Remote Coaching or Face to Face Coaching - What’s More Effective? Shattering The Myth of Remote Coaching
With more business conducted across online communication platforms and more sales teams operating in a virtual environment, many sales managers question how proficient they can be at coaching their team at a distance—especially if they have never been shown how to do so effectively.
While you may not always be in the same room as the person you are coaching, you can schedule regular coaching sessions over the telephone, or using an online application such as Skype, Live Meeting or GoToMeeting.
Now, I’m certainly not disputing the value of coaching someone face to face and the additional things that can be observed when doing so. However, a large majority of managers do not often have the luxury of calling a face-to-face meeting and instead find themselves supporting, coaching, and managing their people over the telephone. As such, developing and strengthening your telephone coaching skills becomes essential to leveraging every coaching opportunity you have with your team.
More and more, remote coaching is quickly becoming the norm and not the exception. In my twenty-plus years of coaching thousands of managers and salespeople, at least 95% of all the coaching I have done has been over the telephone. Not only has remote coaching been proven to be incredibly effective but it is also highly efficient. If delivered effectively, coaching at a distance can save you a considerable amount of time as it relates to scheduling limitations as well as travel time. Managers also have the opportunity to do more impromptu coaching and have check in calls with their team, whether it’s to build accountability, reinforce a message, handle a timely challenge or even to celebrate a win. This ‘just in time’ coaching can now be delivered when your people need it most.
Some managers may think they are at a disadvantage coaching remotely, and as a result, don’t put forth the effort and attempt to coach at a distance. These managers mistakenly believe they cannot effectively coach their people if they are not in front of them. They feel they are unable to ‘observe’ their team in the field if they are not physically present with them.
However, there are just as many managers who feel remote coaching works better for a variety of reasons. After all, the focus needs to be on the message and many managers feel that when coaching remotely, they don’t have any other visual distractions that can take away from listening purely to the spoken word.
In addition, you actually do have the opportunity to observe your team ‘in the field.’ Granted, your direct report may not be next to you when they’re delivering a presentation or a pitch but you can schedule a conference call with the salesperson and listen in while that person makes follow up calls to prospects or customers or when they’re cold calling, should cold calling be part of that person’s responsibility.

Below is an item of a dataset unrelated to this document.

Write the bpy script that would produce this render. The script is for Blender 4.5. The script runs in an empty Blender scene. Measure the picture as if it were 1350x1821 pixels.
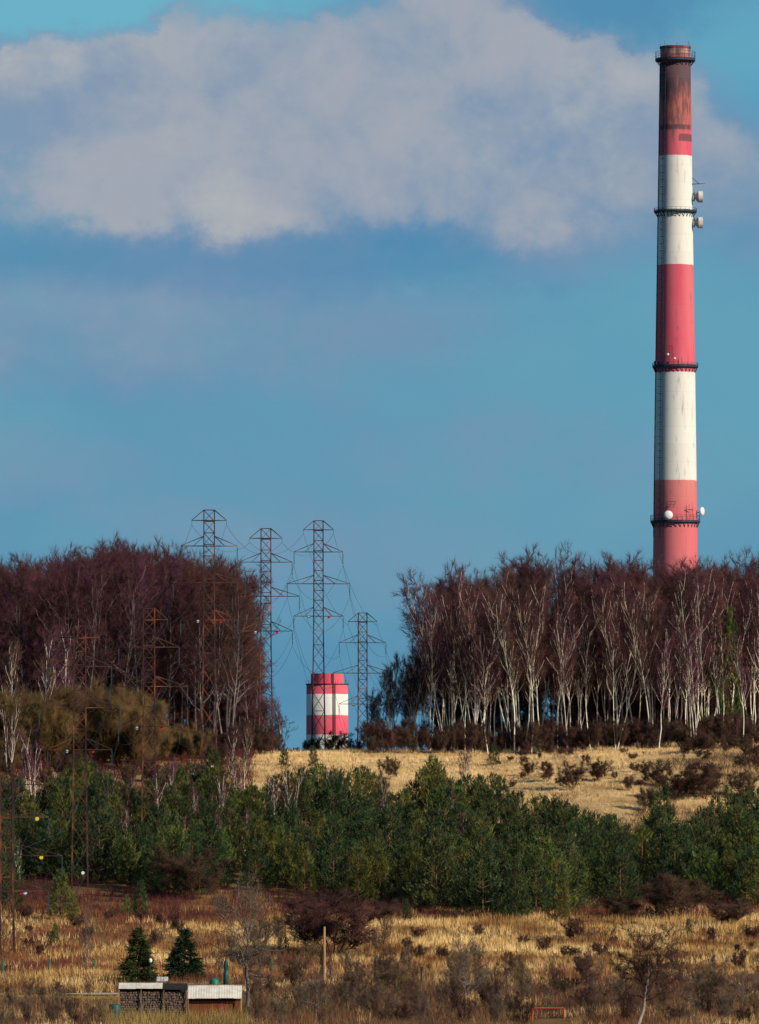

And even though you’re not physically present, you can observe other things as well that go beyond simply what you’re hearing. For example, whether you’ve scheduled a time for a coaching session or a time to observe them over the telephone, are they prepared for their meeting with you? Are they efficient and organized? Do they have their notes, call list, objectives and expectations clearly mapped out? Are they focused or distracted?
In many cases, if the telephone is the main communication tool for your salespeople, whether they are presenting, following up, handling a customer issue or prospecting, it only makes sense to observe and coach them using the same communication platform. This will give you more of a realistic sense of what they are doing, what they are saying and how they come across. After all, if the telephone is predominantly what your salespeople are using when communicating with your prospects and customers, it only makes sense for you to listen to them and what they sound like over the same medium. In this case, conducting skill practice scenarios and role plays face to face rather than on the phone is actually more of a simulated environment than a realistic one!
So, what else can you observe at a distance? If you’re on the phone listening to one of your salespeople make cold calls or follow up calls to your prospects or customers, are you observing not only what they’re saying but what they are not saying? Are you being mindful of their tone, pacing, resonance and the confidence they exude through the phone? By knowing what to listen for during a remote coaching session or observation session, you’ll find that you will be able to uncover many valuable coaching opportunities, without having to be physically present with your team.
Of course, when coaching remotely, that does not mean you now have the license to check your emails, instant messages or text messages on your phone while doing so, just because your direct report can’t see you through a phone line! I guarantee, they can still tell when you are distracted by something else and as such, are not listening or fully engaged in the conversation.
When coaching remotely, you must fine tune your listening and focus purely on the message, what is being said as well as what is not being said. Otherwise, you’re sure to miss out on subtleties in the conversation which can result in a missed coaching opportunity that is sure to dilute the impact of your coaching.
Realize that whether you are coaching face to face or remotely, the same tools, strategy and coaching framework still work, are applicable and are just as effective, regardless of the environment in which you are coaching.